We have no idea whether or not the centurion believed, but the words that came out of his lips are for you and for me. But they were also spoken not just for you and for me recorded by the gospel writers. They were also spoken for the sake of the crowd and the apostles and disciples who followed, at a distance, mind you. Because for them, as for you and me, to be reminded that this one who died—the death undeserving of such an innocent and pure person—was our death, as we sang in that hymn. And that this one who died was not just a man, but, as we sang in that hymn, Our God is dead. Hence why when the centurion says, truly this one is the Son of God, truly this man is innocent, has meaning to you and me. It had meaning to this centurion, or he would never have spoken such words.

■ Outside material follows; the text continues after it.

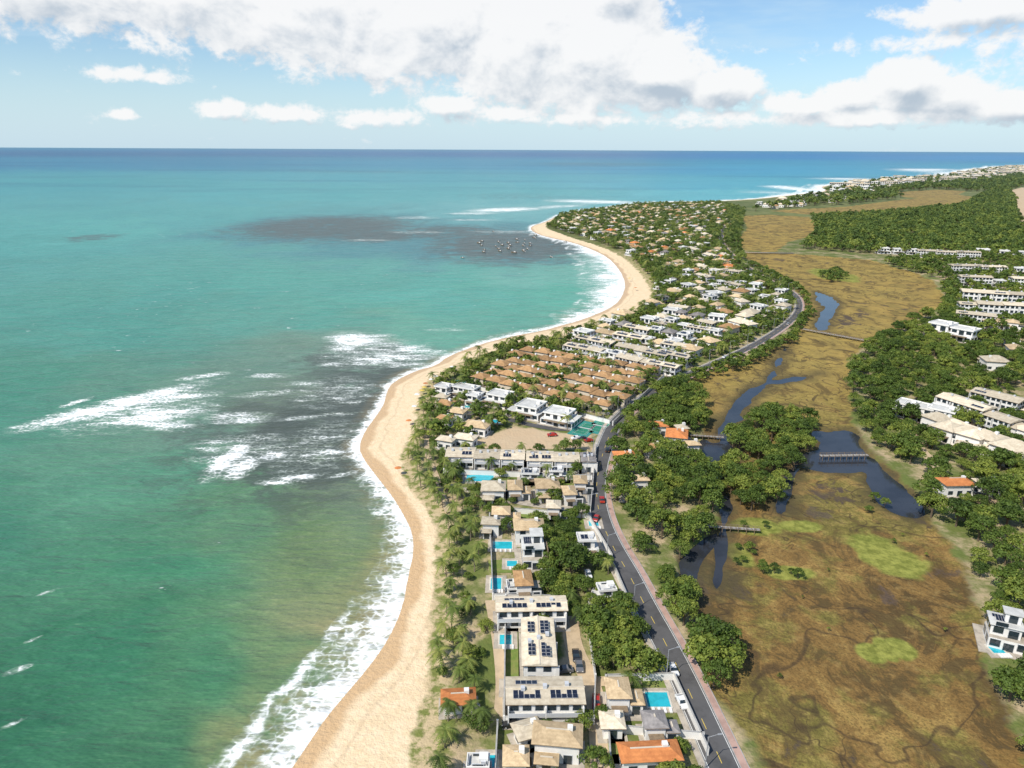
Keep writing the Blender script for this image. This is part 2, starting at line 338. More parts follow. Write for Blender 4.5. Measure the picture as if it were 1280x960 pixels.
fb=blobs([(150,505,75,11,1,-18),(195,520,60,9,.9,-8),(115,520,36,6,.85,-15),(215,497,50,5,.75,-5),(205,530,50,7,.7,5),(180,515,70,20,.55,-10),(287,573,17,22,1,20),(300,585,16,14,.9),(255,470,26,3,.8,-8),(95,503,12,4,.8,-20),(300,522,40,7,.7),(330,492,35,4,.55,-5),(340,570,20,5,.7),(370,597,26,4,.85,-5),(340,603,20,3,.7),
 (445,425,38,9,.9,5),(430,435,22,4,.8),(490,447,60,6,.75,-4),(520,437,36,5,.75,4),(470,420,25,3,.7),(410,565,25,4,.65),(335,470,26,3,.6),(440,455,40,4,.6),(505,455,36,4,.6),(470,440,70,18,.48),(300,560,60,20,.45),(400,560,50,40,.36),(420,490,50,20,.4),
 (632,262,46,2.6,.9,-2),(588,267,30,1.6,.7),(745,252,60,2.2,.9,1),(700,258,40,1.6,.7,-3),(520,272,30,1.6,.55),(460,300,30,1.5,.5),(640,290,60,1.5,.5),(520,290,40,1.4,.5),(590,275,30,1.2,.6),
 (980,234,24,2,.9),(1060,224,40,1.5,.8),(1160,212,40,1.4,.8),(1010,237,30,1.3,.9),(1180,215,40,1.4,.9),(960,240,40,1.2,.7),
 (440,590,28,3,.65,-15),(475,640,10,5,.7),(395,480,50,3,.5),(400,520,50,3,.5,-6),(420,545,40,2.5,.55,-6),(560,412,30,1.5,.5),(20,838,14,4,.6,-20),(40,800,10,2,.55,-30),(60,740,10,2,.5,-20),(15,905,14,3,.5,-30),(440,790,10,18,.85,35),(350,885,10,10,.6)])
foam=np.maximum(foam,fb); 
reef_cloudshade=blobs([(410,283,120,16,1,0),(470,295,60,8),(640,305,110,22,1),(560,290,80,10,.9),(400,545,130,75,1),(460,480,80,40,1),(450,450,90,25,.9),(300,540,90,60,.75),(115,297,36,5,.8),(760,205,120,3,.6),(450,215,120,2,.5),(640,245,80,5,.5),(520,345,60,8,.3),(380,700,60,60,.35),(330,790,40,50,.3),(440,640,50,30,.4)],1.6)  # submerged reef, plus a far cloud-shadow streak painted into the sea colour
silt=np.clip(1-sd/np.clip(W*2.0,10,34),0,1)*np.clip((700-Y)/200,0,1)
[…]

If a pagan can look upon this act and see injustice, you can see how hardened of hearts the rest of this world is in this day and age as well, who hear this story, believe, and it flows into one ear and out the other. And how easy it is for you and me to denigrate that as if it is some beautiful reminder of God’s love and forgetting that we’ll never face such a heinous death. We live in faith confident of our resurrection. We live in faith confident that we will close our eyes forgiven.

When Jesus died and the centurion witnessed this death, he saw innocence being slaughtered for the guilty. Oh, the injustice of it all. When the crowd walks away, they don’t just walk away as if the show’s over, time to go home. They walked away contemplating this reality that they had witnessed and the words that they heard from the centurion’s lips.

For what they did was to beat their breast. In Scripture, you remember the tax collector in the temple who beat his breast over in the corner saying, Lord, have mercy upon me, a sinner. And the Pharisee in the middle of the synagogue shouting, I’m so glad I’m not like others, whomever they may be. The crowd went away, contemplating and meditating on the very thing that they had witnessed: innocence slaughtered for the guilty. Oh, the injustice of it all, indeed.

The centurion’s words for you and for me are our meditation this final midweek before Holy Week next week, as we prepare for the climactic death of our Lord on Friday, Good Friday. We have seen many of the people near the crucifixion. We’ve heard about Mary, the woman who anointed Jesus’ head and feet, being anointed for what purpose but for death. We heard about Simon from Cyrene. We heard about the thief on the cross who knew what he had done and embraced the punishment that justly was given to him and completely was mystified by the injustice done to the one who sat in the middle of them. And he died a believer.

We heard about the beloved Apostle John, upper left-hand corner, top of the window, the only one of the twelve that was close, not at a distance, along with Mary, the mother of our Lord, watching the breaths shallow and shallow become until finally there were no more breathing motions or sounds coming from the corpse that hung in front of them.

And so we end this evening hearing the words from a Gentile, from an unbeliever who spoke words of truth for your heart and my heart, that we may find comfort in the innocence slaughtered for the guilty, and that we may find hope in the Son of God slain for the creature, that the creature may be made righteous in the Father’s sight. In the name of the one proclaimed as the Son of God and the innocent one by the centurion, Jesus himself, amen.